Paul often remarks that the network is like one big traffic filter. A firewall for instance is designed to either allow access or deny access. Switch ACL's either allow a system to communicate or deny communications. DNS while it's main purpose is to turn internet addresses into fancy names can also block, and in many cases even stop moving targets. See the example below:

  • Threat actor starts attacks from an IP address

  • Once detected administrators put in an IP block in a firewall effectively blocking the threat actor

  • Once the threat actor detects s/he can no longer attack, they move their services to an IP address that is not blocked and the process starts all over again

This is known as the whack-a-mole process and it's still in use 30 years after the Internet took hold, we don't get it.

The Jigsaw Security Enterprise managed security solution includes our big data platform as well as our RPZ sinkhole technology. We don't like blocking IP addresses because it's easy for an actor to move and change how they attack. Instead, we believe that tracking the names and name patterns being used is a much more effective way to deny access to an entire network.

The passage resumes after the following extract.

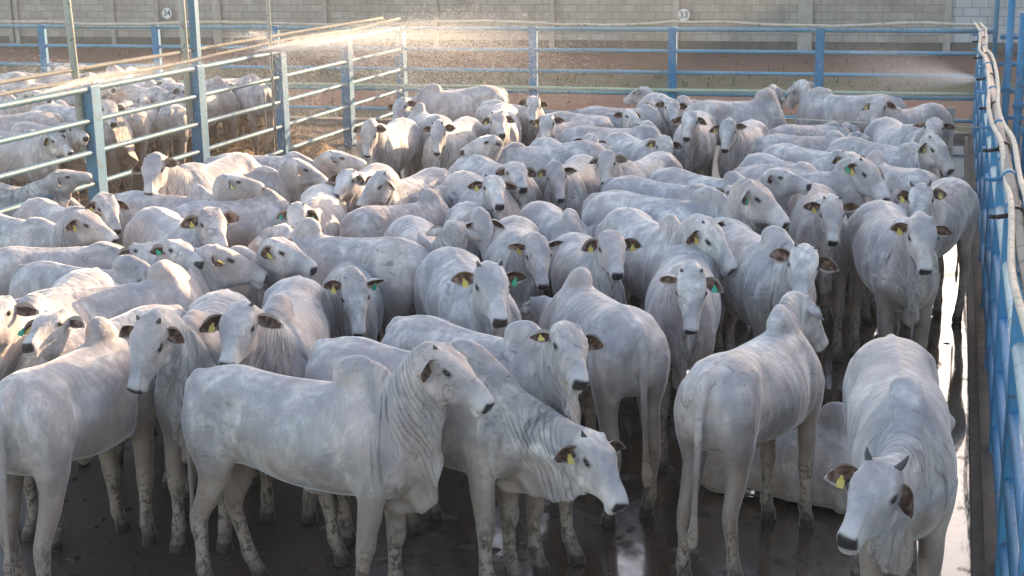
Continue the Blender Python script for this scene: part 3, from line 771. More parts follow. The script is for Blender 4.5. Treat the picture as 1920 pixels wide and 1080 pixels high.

In our system if you wanted any google domain to point to bing as an example you could do the following:

*.google.com CNAME www.bing.com

What this does is resolve ANY google subdomain as bing.com by using the RPZ servers rewrite capability. Instead of looking up website.google.com or www.google.com, the DNS server replaces the response with the defined response of www.bing.com. This feature is used to redirect bad activity to websites to prevent malware attacks and all sort of nefarious communications on the Internet.

The system is efficient and a better way to deny threat actors access to your resources. It's like having your own phonebook that will only allow you to call good people. If only everything worked this way in life!